Rien ne dit si l'armée a tiré en l'air pour protéger les manifestants. Une vidéo, obtenue depuis Paris par l'AFP, montre les services de sécurité tenter lundi de disperser les manifestants, avant de battre en retraite après des coups de feu de l'armée.
- "Gouvernement de transition" -
Au moins 38 manifestants ont été tués depuis le début de la contestation, dont sept samedi, selon les autorités.
Mardi, des soldats transportant un corps sur un pick-up sont entrés dans le complexe, selon un témoin. Aucune information n'a pour l'heure été donnée sur l'identité de la victime.
Lundi, devant le QG de l'armée, l'opposant Omar el-Digeir, chef du Parti du Congrès soudanais, a appelé l'armée à "engager un dialogue direct" avec l'Alliance pour le changement et la liberté, une union de partis d'opposition et de professionnels soudanais, "afin de faciliter un processus pacifique débouchant sur la formation d'un gouvernement de transition".
"Les forces armées soudanaises comprennent les motifs des manifestations et ne sont pas contre les demandes et les aspirations des citoyens, mais elles ne laisseront pas le pays sombrer dans le chaos", a répondu le ministre de la Défense, le général Awad Ahmed Benawf, selon l'agence officielle Suna.
Dans un communiqué, le général Kamal Abdelmarouf, chef d'état-major de l'armée, a précisé que celle-ci "continuait d'obéir à sa responsabilité de protéger les citoyens".
Un conseil a été formé par les organisateurs de la contestation pour lancer des négociations avec les forces de sécurité et la communauté internationale, dans le but de transférer le pouvoir à un "gouvernement de transition, fidèle aux voeux de la révolution", a déclaré M. Digeir.

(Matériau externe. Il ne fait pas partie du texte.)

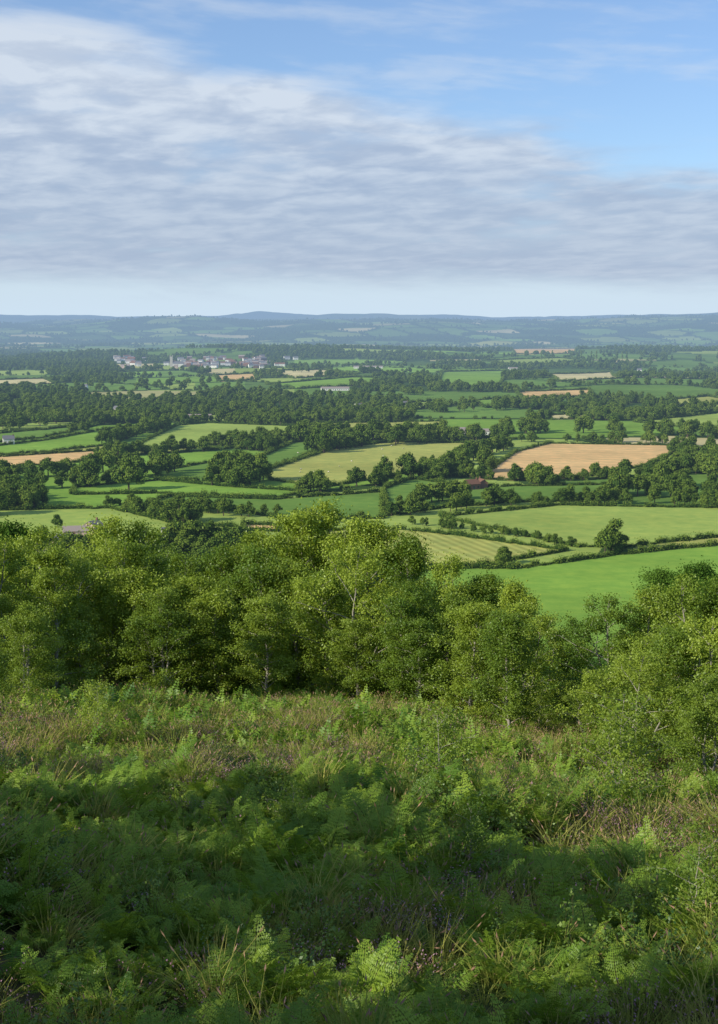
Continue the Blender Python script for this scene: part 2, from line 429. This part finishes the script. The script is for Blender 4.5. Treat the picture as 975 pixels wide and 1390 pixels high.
# ------------------------------------------------------------------ houses
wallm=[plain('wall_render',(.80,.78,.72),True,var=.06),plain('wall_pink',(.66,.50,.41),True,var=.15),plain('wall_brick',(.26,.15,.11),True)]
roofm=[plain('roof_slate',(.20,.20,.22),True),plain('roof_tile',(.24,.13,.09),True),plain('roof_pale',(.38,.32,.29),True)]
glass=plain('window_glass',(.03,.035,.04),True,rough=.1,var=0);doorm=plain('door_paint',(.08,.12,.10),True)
def box(b,x0,x1,y0,y1,z0,z1,mi=0):
    V=[(x,y,z) for z in (z0,z1) for x,y in ((x0,y0),(x1,y0),(x1,y1),(x0,y1))]
    b.add(V,[(0,3,2,1),(4,5,6,7),(0,1,5,4),(1,2,6,5),(2,3,7,6),(3,0,4,7)],mi)
_hc={};HP=[]
def houseparts(L,W,h,rh,wm,rm):
    key=(L,W,h,rh,wm.name,rm.name)
    if key in _hc: return _hc[key]
    b=MB();box(b,-L/2,L/2,-W/2,W/2,-.8,h)
    for s in (-1,1):
        x=s*(L/2-.02);b.add([(x,-W/2,h),(x,W/2,h),(x,.02,h+rh),(x,-.02,h+rh)],[(0,1,2,3)],0)
    walls=b.mesh('walls',[wm])
    b=MB();o=.35;e=.3
    for s in (-1,1):
        y=s*(W/2+o);z=h-o*rh/(W/2)
        V=[(-L/2-e,y,z),(L/2+e,y,z),(L/2+e,0,h+rh),(-L/2-e,0,h+rh),(-L/2-e,y,z+.18),(L/2+e,y,z+.18),(L/2+e,0,h+rh+.18),(-L/2-e,0,h+rh+.18)]
        b.add(V,[(0,1,2,3),(7,6,5,4),(0,4,5,1),(0,3,7,4),(1,5,6,2)],0)
    roof=b.mesh('roof',[rm])
    b=MB();n=max(2,int(L/3))
    for s in (-1,1):
        for fl in range(max(1,int(h/2.6))):
            for i in range(n):
                xc=-L/2+(i+.5)*L/n
                if fl==0 and i==n//2: continue
                y=s*W/2;box(b,xc-.5,xc+.5,min(y,y+s*.06),max(y,y+s*.06),.9+fl*2.6,2.1+fl*2.6)
    win=b.mesh('windows',[glass])
    b=MB();xc=-L/2+(n//2+.5)*L/n
    for s in (-1,1):
        y=s*W/2;box(b,xc-.5,xc+.5,min(y,y+s*.06),max(y,y+s*.06),0,2.1)
    door=b.mesh('door',[doorm])
    b=MB();box(b,L/2-1.1,L/2-.3,-.4,.4,h+rh*.6,h+rh+1.1);ch=b.mesh('chimney',[wallm[2]])
    _hc[key]=(walls,roof,win,door,ch);return _hc[key]
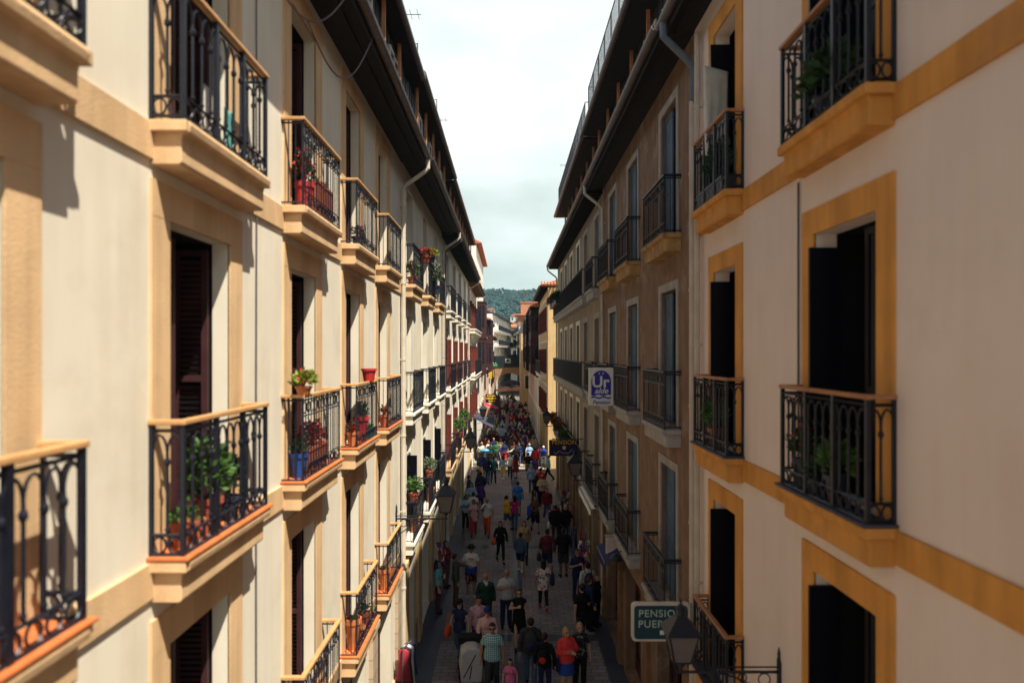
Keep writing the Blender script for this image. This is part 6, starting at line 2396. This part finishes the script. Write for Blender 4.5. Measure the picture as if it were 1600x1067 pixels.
# pushchair under a grey rain cover
x, y = gpt(737, 1068)
ps = empty('pushchair', (x - 0.02, y - 0.05, 0.012), 0.12)
tag(ps, 'pushchair under a pale grey cover in front of the man in the blue cap', 'pushchair')
q = MB()
q.prism([(-.26, .18), (.26, .18), (.30, .55), (.26, .95), (.12, 1.06), (-.12, 1.06), (-.26, .95), (-.30, .55)], -.34, .22)
bevel(obj('cover', q.mesh('cover', mat('pale grey cover cloth', (0.42, 0.41, 0.42), 0.7, var=0.1, bump=0.4, bscale=8), smooth=False), ps), .06, 3)
q = MB()
for a, c in (((-.20, -.345, .35), (.10, -.345, .9)), ((-.05, -.345, .3), (-.0, -.345, .62))):
    q.tube([a, c], .014, 5)
obj('zip', q.mesh('zip', cloth_m('black')), ps)
q = MB()
for sx in (-.28, .28):
    q.tube([(sx, -.3, .12), (sx, .1, .55), (sx, .36, 1.05)], .014, 6)
    q.tube([(sx, .3, .12), (sx, -.05, .6)], .014, 6)
q.tube([(-.28, .36, 1.05), (.28, .36, 1.05)], .018, 6)
q.box(-.30, .30, .10, .42, 1.0, 1.16)
obj('frame', q.mesh('frame', cloth_m('black')), ps)
for sx in (-.28, .28):
    for yy in (-.32, .32):
        q = MB()
        q.tube([(sx - .02, yy, .10), (sx + .02, yy, .10)], .10, 14)
        obj('wheel', q.mesh('wheel', iron), ps)

# --- the crowd further up the street
RC = random.Random(42)
NEARP = [(q.location.x, q.location.y) for q in col.objects if q.name.startswith('person')]
TOPS = ['white', 'navy', 'black', 'charcoal', 'grey', 'dark red', 'navy blue', 'slate', 'pale grey', 'deep teal', 'beige', 'red', 'light blue', 'dark green', 'purple', 'plum', 'cream', 'olive', 'brown']
BOTS = [('jeans', 'navy', 'jeans'), ('jeans', 'denim blue', 'jeans'), ('trousers', 'black', 'trousers'), ('shorts', 'beige', 'shorts'), ('trousers', 'charcoal', 'trousers')]
ZONES = [(31.5, 46, 'in the shaded street before the crossing', 14), (48.5, 58, 'beside the grey awning', 40), (58, 70, 'in the crowd past the grey awning', 46), (70, 86, 'past the yellow lettered sign', 46), (86, 110, 'near the far parasols', 40)]
POSES = [('walk', 'swing'), ('walk2', 'swing2'), ('stand', 'down'), ('walk', 'down'), ('stand', 'fold'), ('walk2', 'down')]
taken = []
for y0, y1, where, n in ZONES:
    combos = [(t, b_) for t in TOPS for b_ in BOTS]
    RC.shuffle(combos)
    dk = [c for c in combos if c[0] in ('navy', 'black', 'charcoal', 'dark red', 'purple', 'brown', 'deep teal', 'slate', 'navy blue', 'plum', 'olive', 'dark green')]
    combos = dk[:n * 3 // 5] + [c for c in combos if c not in dk[:n * 3 // 5]]
    combos = combos[:n]
    RC.shuffle(combos)
    i = 0
    tries = 0
    while i < n and tries < 4000:
        tries += 1
        y = RC.uniform(y0, y1)
        xr = 2.1 if y < 73 else (2.3 if y < 96 else 1.4)
        x = RC.uniform(-2.2, xr)
        if y < 47 and (-1.5 < x < 1.0 or any((x - q[0]) ** 2 + (y - q[1]) ** 2 < 1.0 for q in NEARP)):
            continue
        if 47 < y < 55 and -0.6 < x < 0.3 and RC.random() < .6:
            continue
        if any((x - a) ** 2 + (y - c) ** 2 < .38 for a, c in taken) or any((x - q[0]) ** 2 + (y - q[1]) ** 2 < .2 for q in NEARP):
            continue
        if -2.4 < x < -1.1 and 48.6 < y < 50.2:
            continue
        taken.append((x, y))
        t, b_ = combos[i]
        fem = RC.random() < .5
        lg, am = RC.choice(POSES)
        hk = RC.choice(['long', 'bob', 'tail']) if fem else 'short'
        person(f'person in a {t} top and {b_[1].replace(" blue", "")} {b_[2]} {where}', x, y, RC.uniform(1.58, 1.82), RC.choice([0, 0, 180, 180, 180, 90, 200, 20, 160]) + RC.uniform(-12, 12), fem, lg, am,
               (RC.choice(['tshirt', 'shirt', 'jacket']), t), (b_[0], b_[1]), (hk, RC.choice(['black', 'dark brown', 'brown', 'blond', 'grey', 'dark brown'])), RC.choice('llmmd'), fine=False, group='people in the crowd up the street', simple=True)
        i += 1
bpy.data.scenes.remove(TSC)

# ------------------------------------------------------------------ air between here and the hill
hz = MB()
hz.box(-430, 430, -12, 780, -1.5, 96)
hm = bpy.data.materials.new('blue haze')
hm.use_nodes = True
for n in list(hm.node_tree.nodes):
    if n.type == 'BSDF_PRINCIPLED':
        hm.node_tree.nodes.remove(n)
pv = hm.node_tree.nodes.new('ShaderNodeVolumePrincipled')
pv.inputs['Color'].default_value = (0.45, 0.75, 0.95, 1)
pv.inputs['Density'].default_value = 0.00022
hm.node_tree.links.new(pv.outputs['Volume'], [n for n in hm.node_tree.nodes if n.type == 'OUTPUT_MATERIAL'][0].inputs['Volume'])
tag(obj('haze', hz.mesh('haze', hm)), kind='stuff')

"Nous réitérons la demande du peuple de démission immédiate du chef du régime et de son gouvernement", a-t-il dit.
- "Dialogue inclusif" -
Déclenchées en décembre par la décision du gouvernement de tripler le prix du pain, les manifestations se sont rapidement transformées en contestation contre M. Béchir.
Le Soudan, amputé des trois quarts de ses réserves de pétrole depuis l'indépendance du Soudan du Sud en 2011, est confronté à une inflation de près de 70% par an et fait face à un grave déficit en devises étrangères.
Les manifestations de ces derniers jours ont coïncidé avec des coupures d'électricité dans tout le pays, que le ministère de l'Electricité a attribué à un problème technique.
Depuis le début des contestations, M. Béchir a refusé de démissionner. Après avoir tenté de réprimer la contestation par la force, il a instauré le 22 février l'état d'urgence dans tout le pays.
La mobilisation avait alors nettement baissé, jusqu'à la journée de samedi, date marquant l'anniversaire de la révolte du 6 avril 1985 qui avait permis de renverser le régime du président Jaafar al-Nimeiri.
Le secrétaire général de l'ONU Antonio Guterres a exhorté lundi le gouvernement à "créer un environnement propice à une solution à la situation actuelle et à la promotion d'un dialogue inclusif".